Another Los Angeles resident, Lachlan Bailey, a sophomore studying neuroscience, remembered how his family was affected.
“I did have some family living in the Santa Monica area,” Bailey said. “There were some bad fires and definitely like, over the years where there [have] been times where the smoke has been really bad air quality, not great at all.”
Kevin Vartani, a senior studying business administration, advocated that by funding wildfire protection programs, California could lessen the impact of wildfires.
“[We can improve them] by probably putting more funds into the forest areas, because I know now they’re heavily looked over,” Vartani said. “We definitely need to invest more money because climate change is a real thing and it’s affecting us to this day.”

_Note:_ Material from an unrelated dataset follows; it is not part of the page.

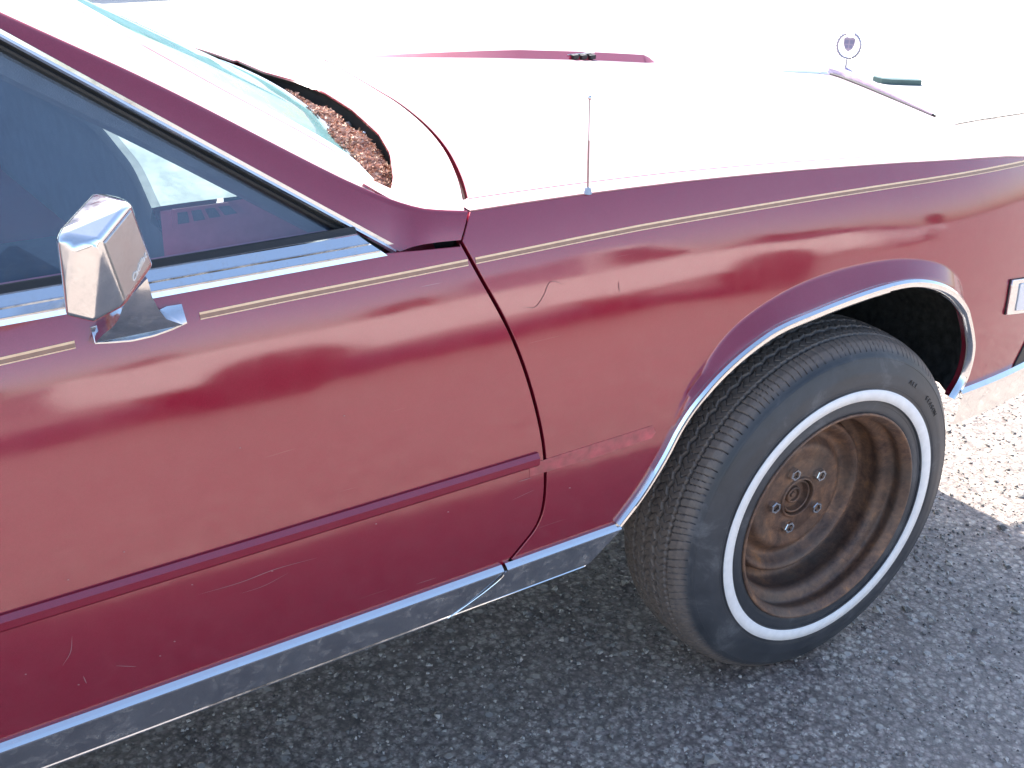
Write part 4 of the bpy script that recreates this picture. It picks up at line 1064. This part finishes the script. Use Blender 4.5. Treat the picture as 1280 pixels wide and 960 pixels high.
# loose stones: on asphalt near the camera
V = []; F = []
tet = [(1, 0, -.4), (-.5, .87, -.4), (-.5, -.87, -.4), (.4, .5, .5), (-.6, .1, .45), (.3, -.5, .4)]
ff = [[0, 1, 3], [1, 2, 4], [2, 0, 5], [3, 1, 4], [4, 2, 5], [5, 0, 3], [3, 4, 5]]
for i in range(24000):
    x = random.uniform(-1.7, 1.9); y = random.uniform(-.6, 2.2) if i % 4 else random.uniform(-.6, .9)
    s = abs(random.gauss(0, .0020))+.0015
    if random.random() < .07: s *= 2.0
    a = random.uniform(0, 6.28); ca, sa = math.cos(a), math.sin(a); k0 = len(V)
    for p in tet: 
        px_, py_ = p[0]*random.uniform(.7, 1.2), p[1]*random.uniform(.7, 1.2)
        V.append((x+(px_*ca-py_*sa)*s, y+(px_*sa+py_*ca)*s, max(0, (p[2]+.4)*s*.8)))
    F += [[k0+q for q in f] for f in ff]
m, N, L, b = mat('loose_grit'); co = ncoord(N, L); v = vor(N, L, co, 90)
L.new(ramp(N, L, v.outputs['Color'], [(.1, (.10, .09, .09)), (.5, (.28, .26, .24)), (.9, (.62, .57, .52))]), b.inputs['Base Color']); setp(b, Roughness=.7)
gs = mesh('gravel', V, F, m, None, False); tag(gs, 'loose grit and small stones scattered on the asphalt', 'gravel', kind='stuff')
# scrap on the far concrete
pc = at(1120, 101, z=.02); sx_ = np.linalg.norm(pc-CPOS)/CF
V = []
pp = [(-25, -3), (-18, 2), (-8, 3.5), (10, 3.5), (27, 3.5), (27, 0), (10, -1), (-8, -1), (-16, -2), (-22, -6)]
rt = np.array([AR[0], AR[1], 0]); rt /= np.linalg.norm(rt); fd = np.array([-rt[1], rt[0], 0])
for dz in (0, .03): V += [np.array([pc[0], pc[1], .006+dz])+rt*a*sx_-fd*b_*sx_*2.4 for a, b_ in pp]
k = len(pp); F = [list(range(k))[::-1], list(range(k, 2*k))]+[[i, (i+1) % k, k+(i+1) % k, k+i] for i in range(k)]
sc_ = mesh('scrap_bracket', V, F, simple('dark_teal_plastic', (.05, .10, .10), .5), None, False); tag(sc_, 'bent dark green bracket lying on the pale ground beyond the hood', 'scrap part')
# ------------------------------------------------------------------ trees behind the photographer and parked cars
LEAF = simple('tree_foliage', (.05, .075, .03), .7, var=.5, vs=2); BARK = simple('tree_bark', (.10, .075, .055), .9, var=.3, vs=8)
def tree(x, y, h, rr_, lab):
    t = bpy.data.objects.new('tree', None); C.objects.link(t); t.location = (x, y, 0); tag(t, lab, 'tree', 'trees along the far side of the lot')
    V, F = lathe([(.28, 0), (.20, .35*h), (.10, .7*h), (.03, .95*h)], 10); V = [(v[0], v[2], v[1]) for v in V]; mesh('trunk', V, F, BARK, t)
    n = 2600; P = RNG.normal(size=(n, 3)); P /= np.linalg.norm(P, axis=1)[:, None]; rad = RNG.random(n)**.4
    cl = RNG.normal(size=(14, 3)); cl /= np.linalg.norm(cl, axis=1)[:, None]; cc = cl*rr_*.62; idx = RNG.integers(0, 14, n)
    Q = cc[idx]*np.array([1, 1, .8])+P*rad[:, None]*rr_*.45; Q[:, 2] += h*.66
    V = []; F = []
    for q in Q:
        s = random.uniform(.12, .28); a = RNG.normal(size=3)*s; b_ = RNG.normal(size=3)*s; k0 = len(V); V += [q-a, q+b_, q+a, q-b_]; F.append([k0, k0+1, k0+2, k0+3])
    mesh('crown', V, F, LEAF, t, False)
for i, (x, y, h, r_) in enumerate(((-18, -46, 5, 2.2), (-8, -52, 4.5, 2.0), (3, -48, 5.5, 2.4), (13, -54, 4.5, 2.0), (24, -48, 5.2, 2.3), (35, -50, 4.5, 2.0), (45, -42, 5.2, 2.3), (54, -36, 4.6, 2.1))):
    tree(x, y, h, r_, 'leafy green tree number %s in the row across the lot behind the camera' % ['one', 'two', 'three', 'four', 'five', 'six', 'seven', 'eight'][i])
def other_car(name, x, y, rz, col, lab, grp):
    t = bpy.data.objects.new(name, None); C.objects.link(t); t.location = (x, y, 0); t.rotation_euler.z = rz; tag(t, lab, 'car', grp)
    pm = simple(name+'_paint', col, .3, var=.04, Coat_Weight=1.0)
    prof_ = [(-2.3, .35), (-2.35, .6), (-2.3, .88), (-1.5, .95), (1.0, .95), (2.2, .85), (2.35, .6), (2.3, .35)]
    rows = []
    for q in (-.90, -.86, -.5, 0, .5, .86, .90):
        k_ = 0 if abs(q) < .9 else 1
        rows.append([(px_*(1-.01*k_), q, pz+(0 if not k_ else (-.03 if pz > .5 else .03))) for px_, pz in prof_])
    bm = bmesh.new(); vs_ = [[bm.verts.new(p) for p in r_] for r_ in rows]
    for i in range(len(rows)-1):
        for j in range(len(prof_)): bm.faces.new([vs_[i][j], vs_[i][(j+1) % 8], vs_[i+1][(j+1) % 8], vs_[i+1][j]])
    bm.faces.new(vs_[0]); bm.faces.new(vs_[-1][::-1]); from_bm('body', bm, pm, t, bev=.03, seg=2)
    cb2 = [(-1.6, .93, .80), (.75, .93, .80), (.05, 1.40, .62), (-1.1, 1.42, .62)]
    bm = bmesh.new(); a_ = [bm.verts.new((p[0], -p[2], p[1])) for p in cb2]; b_ = [bm.verts.new((p[0], p[2], p[1])) for p in cb2]
    bm.faces.new(a_); bm.faces.new(b_[::-1])
    for i in range(4): bm.faces.new([a_[i], b_[i], b_[(i+1) % 4], a_[(i+1) % 4]])
    from_bm('cabin_glass', bm, simple(name+'_glass', (.02, .025, .03), .05), t, bev=.03)
    bm = bmesh.new(); box(bm, -1.12, .07, -.63, .63, 1.395, 1.44); from_bm('roof', bm, pm, t, bev=.02)
    for wx in (-1.4, 1.4):
        for wy in (-.82, .82):
            V, F = lathe([(0, -.1), (.2, -.11), (.31, -.11), (.33, -.08), (.33, .08), (.31, .11), (.2, .11), (0, .1)], 28); o = mesh('wheel', V, F, RUBBER, t, True); o.location = (wx, wy, .33); o.data.set_sharp_from_angle(angle=R(40))
            V, F = lathe([(0, -.115), (.15, -.118), (.2, -.112)], 24) if wy < 0 else lathe([(0, .115), (.15, .118), (.2, .112)], 24); o2 = mesh('hubcap', V, F, ALU, o)
    return t
pA = at(235, 2, z=0)
other_car('blue_sedan', pA[0]+.7, pA[1]+2.1, 0, (.12, .16, .30), 'dark blue car parked beyond the hood, only its sill showing at the top edge', 'cars parked around the lot')
def pickup(x, y, rz):
    t = bpy.data.objects.new('white_pickup', None); C.objects.link(t); t.location = (x, y, 0); t.rotation_euler.z = rz
    tag(t, 'white pickup truck parked behind the camera, mirrored in the maroon door and fender', 'pickup truck', 'cars parked around the lot')
    pm = simple('white_truck_paint', (.62, .60, .58), .35, var=.04, Coat_Weight=.6)
    def extr(name, prof_, y0, y1, m, bev=.02):
        bm = bmesh.new(); a_ = [bm.verts.new((p[0], y0, p[1])) for p in prof_]; b_ = [bm.verts.new((p[0], y1, p[1])) for p in prof_]; n = len(prof_)
        bm.faces.new(a_); bm.faces.new(b_[::-1])
        for i in range(n): bm.faces.new([a_[i], b_[i], b_[(i+1) % n], a_[(i+1) % n]])
        return from_bm(name, bm, m, t, bev=bev)
    arch = lambda c: [(c+.42*math.cos(a), .36+.42*math.sin(a)) for a in np.linspace(math.pi, 0, 12)]
    lower = [(-2.6, .50)]+[(a, max(.46, b)) for a, b in arch(-1.55)]+[(a, max(.46, b)) for a, b in arch(1.75)]+[(2.65, .48), (2.72, .75)]
    extr('body', lower+[(2.62, .98), (1.30, 1.06), (.45, 1.07), (-2.62, 1.05), (-2.66, .8)], -.95, .95, pm, .03)
    extr('cab', [(.42, 1.10), (1.42, 1.10), (.98, 1.68), (.55, 1.72), (.47, 1.6)], -.80, .80, pm, .03)
    gm = simple('truck_glass', (.02, .03, .035), .05)
    for sy in (-1, 1): extr('side_window', [(.58, 1.14), (1.28, 1.14), (.94, 1.60), (.60, 1.62)], sy*.795, sy*.806, gm, .002)
    for wx in (-1.55, 1.75):
        for wy in (-.84, .84):
            V, F = lathe([(0, -.1), (.2, -.11), (.34, -.11), (.36, -.08), (.36, .08), (.34, .11), (.2, .11), (0, .1)], 28); o = mesh('wheel', V, F, RUBBER, t, True); o.location = (wx, wy, .36); o.data.set_sharp_from_angle(angle=R(40))
            V, F = lathe([(0, -.115), (.17, -.118), (.22, -.112)], 24) if wy < 0 else lathe([(0, .115), (.17, .118), (.22, .112)], 24); mesh('hubcap', V, F, DARK, o)
pickup(2.05, -4.75, R(1))
other_car('cream_sedan', -4.9, -6.4, R(-3), (.72, .66, .55), 'cream car parked behind the camera, beyond the rear end of the maroon car', 'cars parked around the lot')
other_car('grey_sedan', 9.6, -8.4, R(2), (.35, .36, .38), 'grey car parked in the lot behind the camera, ahead of the white pickup', 'cars parked around the lot')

Merriam said that Texas’s wildfires are an ongoing issue they have to manage, especially with the increase in natural disasters as a result of climate change. Research from the United States Geological Survey says that with increased global surface temperatures, there is a possibility of more droughts and increased intensity of storms.
“Texas gets like almost every natural disaster except for earthquakes,” Merriam said. “We get hurricanes. We get, in recent years due to global climate change, freezes and stuff which destroys our power grid. We get tornadoes, we get all different types of things. It’s a severe issue and, sadly, it’s something that’s more highly contested in Texas.”